Birisiyle tanıştınız ve havadan sudan sohbet etmeye başladınız. Konuşmanızın 10. dakikasında sevgilisini/eşini/dertlerini anlatmaya geçti bile. Ne kadar mutlu, ne kadar da sıcakkanlı biri diye düşünmeyin. Çünkü bu insanlar bencillikte master yapmış birer robottur. Ve onlar için hayattaki en önemli şey ‘kendi’ hayatlarıdır.
Soğukkanlı bir katil edasıyla kurbanlarını seçerler, sessizce ve gülümseyerek yanınıza yaklaşırlar ve bir de bakmışsınız onların hayatını dinlemeye programlanmış birer robot olmuşsunuz.
Ne mi yapmalısınız? Arkanıza bakmadan kaçmalısınız! Evet doğru duydunuz.
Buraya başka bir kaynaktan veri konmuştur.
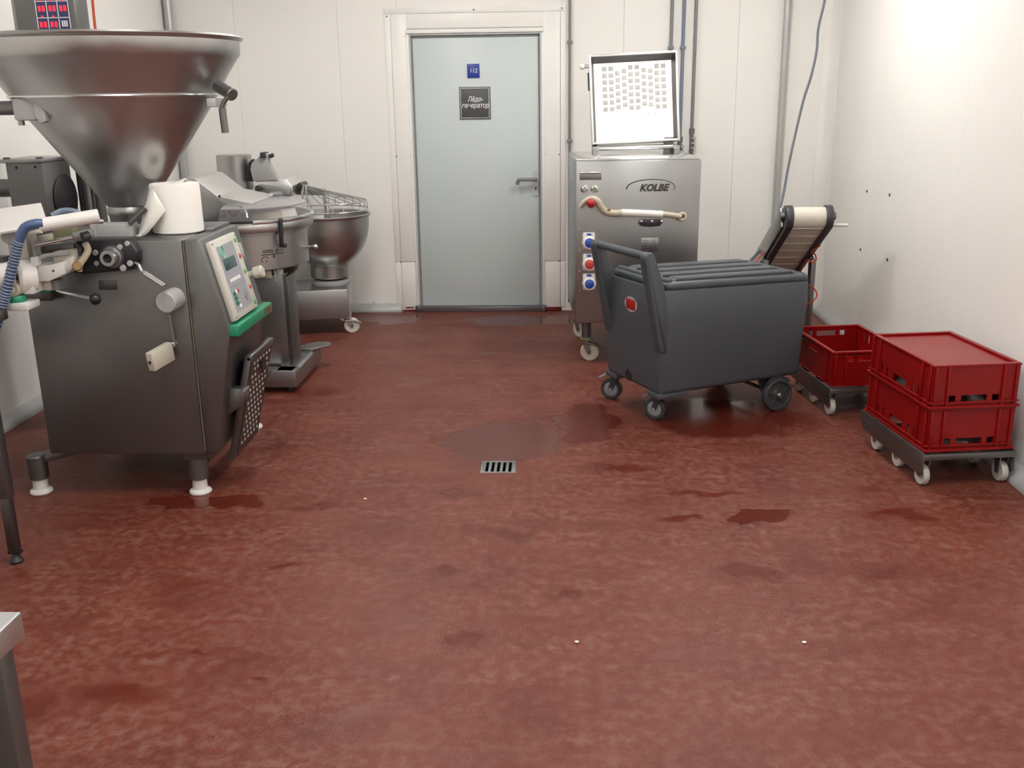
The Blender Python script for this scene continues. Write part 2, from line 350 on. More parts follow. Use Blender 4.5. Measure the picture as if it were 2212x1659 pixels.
# corner cover and skirtings
struct(MB().prism([(XR-.085, YB), (XR-.085, YB-.004), (XR-.045, YB-.012), (XR-.012, YB-.06), (XR-.004, YB-.11), (XR, YB-.11), (XR, YB)], .0, CEIL, 'z').build('trim_1', 'trim_white'))
def skirt(name, a, b, nrm, mat='pipe_pale'):
    n = Vector(nrm); m = MB(); prof = [(0, 0), (.055, 0), (.055, .016), (.045, .034), (.024, .05), (.008, .062), (0, .064)]
    V = [Vector(a)+n*r+Vector((0, 0, z)) for r, z in prof]+[Vector(b)+n*r+Vector((0, 0, z)) for r, z in prof]; k = len(prof)
    Fc = [(i, (i+1) % k, k+(i+1) % k, k+i) for i in range(k)]+[tuple(range(k)), tuple(range(k, 2*k))]
    m.verts_faces(V, Fc); return struct(m.build(name, mat))
skirt('baseboard_left', (XL, YF, 0), (XL, YB, 0), (1, 0, 0), 'light_grey'); skirt('baseboard_right', (XR, YF, 0), (XR, YB-.11, 0), (-1, 0, 0), 'light_grey')
skirt('baseboard_back', (XL+.06, YB, 0), (-1.245, YB, 0), (0, -1, 0)); skirt('baseboard_back', (.115, YB, 0), (XR-.09, YB, 0), (0, -1, 0))
# door casing: wide white flashings in two lengths a side, with a stepped outer lip
D0, D1, DT = -1.092, -.142, 2.062
def casing(name, x0, x1, z0, z1, lip):
    o = struct(MB().box(x0, x1, YB-.014, YB+.004, z0, z1, .003).build(name, 'trim_white'))
    MB().box(min(lip), max(lip), YB-.007, YB+.004, z0, z1, .002).build('lip', 'trim_white', o); return o
casing('trim_2', -1.235, -1.118, .395, 2.215, (-1.282, -1.237)); c3 = casing('trim_3', -1.235, -1.118, .012, .392, (-1.282, -1.237))
casing('trim_4', -.116, .008, .395, 2.215, (.010, .046)); casing('trim_5', -.116, .008, .03, .392, (.010, .046))
o = struct(MB().box(-1.235, .008, YB-.012, YB+.004, 2.112, 2.214, .003).build('trim_6', 'trim_white')); MB().box(-1.282, .046, YB-.007, YB+.004, 2.217, 2.255, .002).build('lip', 'trim_white', o)
for (x, z) in ((-1.125, 2.06), (-1.235, 1.2), (-1.125, 1.2), (-.11, 1.2), (.0, 1.2), (-1.235, .394), (-1.125, .394), (-.11, .394), (.0, .394), (-1.26, 2.2), (-.62, 2.235), (.02, 2.235)):
    MB().lathe([(0, .004), (.004, .003), (.006, 0)], (x, YB-.013, z), 10, (0, -1, 0)).build('rivet', 'steel_dull', wb)
MB().box(-1.215, -1.15, YB-.02, YB-.012, .028, .036).build('splash', 'splash_red', c3); MB().box(-1.235, -1.118, YB-.018, YB-.01, .0, .011).build('splash', 'splash_red', c3)
struct(MB().box(-.116, .008, YB-.02, YB+.01, 0, .032, .003).build('trim_7', 'splash_red'))
# door: frame, recessed leaf, handle, lock plate, threshold
door = bpy.data.objects.new('door_1', None); COL.objects.link(door); door.location = ((D0+D1)/2, YB, 0); door['kind'] = 'structure'; door['label'] = 'pale grey-blue steel door with lever handle'
WM['door_1'] = Matrix.Translation(door.location)
m = MB()
for x0, x1 in ((D0-.012, D0), (D1, D1+.012)): m.box(x0, x1, YB-.022, YB+.03, 0, DT+.012, .003)
m.box(D0-.0, D1+.0, YB-.022, YB+.03, DT, DT+.012, .003); m.build('door_frame', 'frame_grey', door)
m = MB()
for x0, x1 in ((D0-.034, D0-.012), (D1+.012, D1+.034)): m.box(x0, x1, YB-.018, YB+.03, 0, DT+.03, .003)
m.build('frame_flange', 'trim_white', door)
m = MB(); m.box(D0-.028, D1+.028, YB-.034, YB-.004, DT+.013, DT+.040, .008); m.build('drip_cap', 'trim_white', door)
m = MB(); m.box(D0+.002, D0+.010, YB-.004, YB+.02, .04, DT, 0); m.box(D1-.010, D1-.002, YB-.004, YB+.02, .04, DT, 0); m.box(D0, D1, YB-.004, YB+.02, DT-.012, DT-.001, 0); m.build('gasket', 'grey_plastic', door)
leaf = MB().box(D0+.010, D1-.010, YB+.006, YB+.034, .04, DT-.012, .004).build('door_leaf', 'door_grey', door)
m = MB(); m.box(D0+.002, D1-.002, YB-.035, YB+.01, 0, .040, .003); m.build('threshold', 'threshold', door)
m = MB()
for x in (D0-.02, D1+.02): m.box(x-.022, x+.022, YB-.05, YB-.026, .0, .05, .004)
m.build('frame_foot', 'steel_dull', door)
hx = -.178
m = MB(); m.prism([(hx+.021*math.cos(a), .985+.021*math.sin(a)+(.075 if math.sin(a) > 0 else -.075)) for a in [i*PI/8+PI/16 for i in range(16)]], YB-.002, YB+.006, 'y'); lp = m.build('lock_plate', 'frame_grey', door)
m = MB(); m.lathe([(0, .002), (.007, .002), (.007, 0)], (hx, YB-.002, .955), 12, (0, -1, 0)); m.box(hx-.003, hx+.003, YB-.005, YB-.002, .935, .955); m.build('keyhole', 'black', lp)
m = MB(); m.tube([(hx, YB, 1.02), (hx, YB-.05, 1.02), (hx-.02, YB-.058, 1.021), (hx-.12, YB-.058, 1.021), (hx-.132, YB-.055, 1.012), (hx-.14, YB-.05, .985)], .013, 10, sub=5); m.build('door_handle', 'grey_plastic', door)
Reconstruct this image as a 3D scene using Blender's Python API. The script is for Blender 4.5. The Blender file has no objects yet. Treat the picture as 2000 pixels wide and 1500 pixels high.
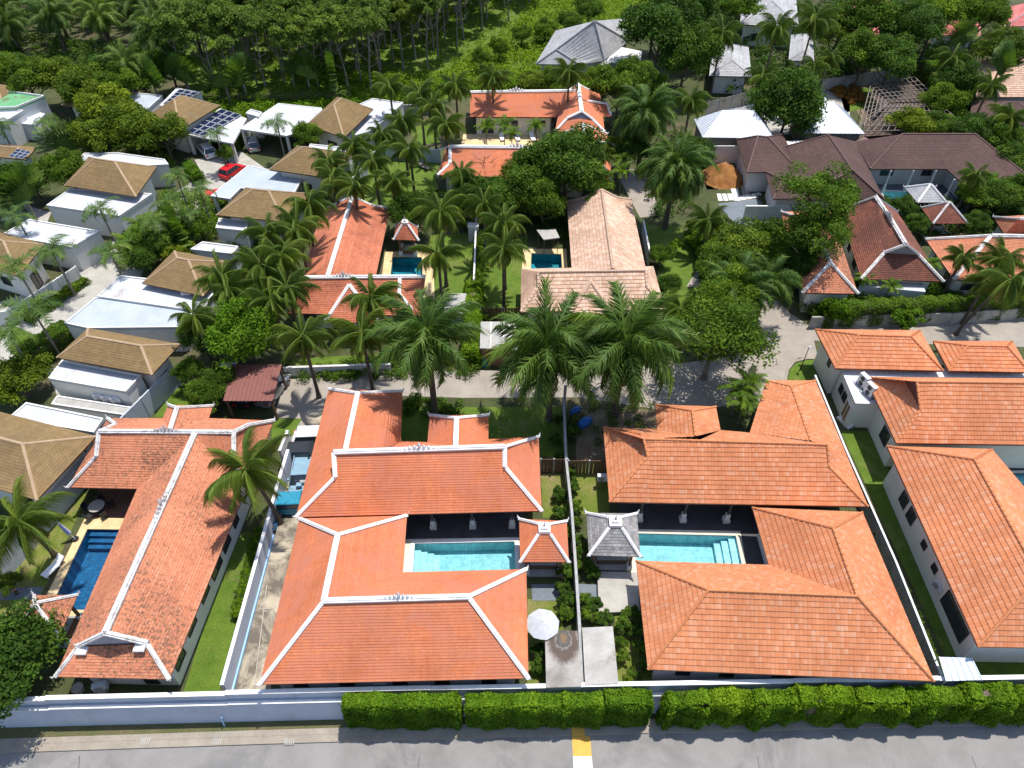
import bpy, math, random
import numpy as np
from mathutils import Vector, Matrix
from mathutils.geometry import delaunay_2d_cdt
from mathutils.interpolate import poly_3d_calc
random.seed(7); rng = np.random.default_rng(7)
scene = bpy.context.scene
COL = scene.collection
# ------------------------------------------------------------------ camera
CAM_H = 50.0; PITCH = math.radians(45.0); FPX = 1389.0      # a drone 50 m up looking 45 degrees down
cd = bpy.data.cameras.new('camera'); cam = bpy.data.objects.new('camera', cd); COL.objects.link(cam)
cam.location = (0, 0, CAM_H); cam.rotation_euler = (math.pi/2-PITCH, 0, 0)
cd.sensor_fit = 'HORIZONTAL'; cd.sensor_width = 36; cd.lens = 36*FPX/2000; cd.clip_end = 1500; cd.clip_start = 0.5
scene.camera = cam
# ------------------------------------------------------------------ daylight
SUNV = Vector((0.19, 0.22, 1.0)).normalized()
world = bpy.data.worlds.new('World'); scene.world = world; world.use_nodes = True
wn = world.node_tree.nodes; bg = wn['Background']
sky = wn.new('ShaderNodeTexSky'); sky.sky_type = 'NISHITA'; sky.sun_disc = False
sky.sun_elevation = math.asin(SUNV.z); sky.sun_rotation = math.atan2(SUNV.x, SUNV.y)
world.node_tree.links.new(sky.outputs[0], bg.inputs[0]); bg.inputs[1].default_value = 0.15
sl = bpy.data.lights.new('sun', 'SUN'); sun = bpy.data.objects.new('sun', sl); COL.objects.link(sun)
sl.energy = 4.1; sl.angle = math.radians(0.53); sl.color = (1.0, 0.955, 0.89)
sun.rotation_euler = SUNV.to_track_quat('Z', 'Y').to_euler(); sun.location = (20, 30, 80)
scene.view_settings.view_transform = 'Standard'; scene.view_settings.look = 'None'
scene.view_settings.exposure = 0.46; scene.view_settings.gamma = 1; scene.view_settings.use_curve_mapping = False
scene.render.engine = 'CYCLES'
scene.cycles.transparent_max_bounces = 12; scene.cycles.max_bounces = 6

# ------------------------------------------------------------------ survey helpers
def G(u, v, z=0.0):
    """world point at height z seen at photo pixel (u, v); used as a surveyor's sighting"""
    x = (u-1000)/FPX; t = -(v-750)/FPX
    d = (x, math.cos(PITCH)+t*math.sin(PITCH), -math.sin(PITCH)+t*math.cos(PITCH))
    k = (z-CAM_H)/d[2]
    return Vector((d[0]*k, d[1]*k, z))
def ldist(p, a, b):
    n = Vector((-(b.y-a.y), b.x-a.x)).normalized(); return abs((p.x-a.x)*n.x+(p.y-a.y)*n.y)
def RZ(u, v, e1, e2, ze, lo=0.3, hi=8):
    """ridge point height: on the sighting line, half way between two eaves"""
    A = [G(*q, ze) for q in e1]; B = [G(*q, ze) for q in e2]; best = None
    for i in range(240):
        z = ze+lo+(hi-lo)*i/239; p = G(u, v, z); e = abs(ldist(p, *A)-ldist(p, *B))
        if best is None or e < best[0]: best = (e, z)
    return G(u, v, best[1])
def on_plane(u, v, a, b, c):
    n = (b-a).cross(c-a); o = Vector((0, 0, CAM_H)); d = G(u, v, 0)-o
    return o+d*((a-o).dot(n)/d.dot(n))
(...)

Eğer uzaklaşmazsanız dünyanın sonu mu gelir? Tabii ki de hayır; ama bir de bakmışsınız hayatınız bencil ve de sevimsiz insanların detaylarıyla dolmuş.
Hayat bazen ellerimizin arasına pimi çekilmiş birkaç insan bırakıveriyor. Biz de sinir krizleri eşliğinde bu insanlara tahammül etmeye çalışıyoruz. Peki ama neden?
Lütfen Shakespeare’in ‘Ah bu ölümlüler ne aptal’ diye bahsettiği dizelere konu olmayın. Kendi kendinize gülümseyin ve ‘Ah şu bencil insanlar ne kadar aptal’ diyerek Shakespeare’e yanıt verin.
Eğer sizin de hayatınızda böyle bir(kaç) insan varsa, hiç düşünmeyin.
‘Adios amigos’ diyerek “kendi” yolunuza devam edin.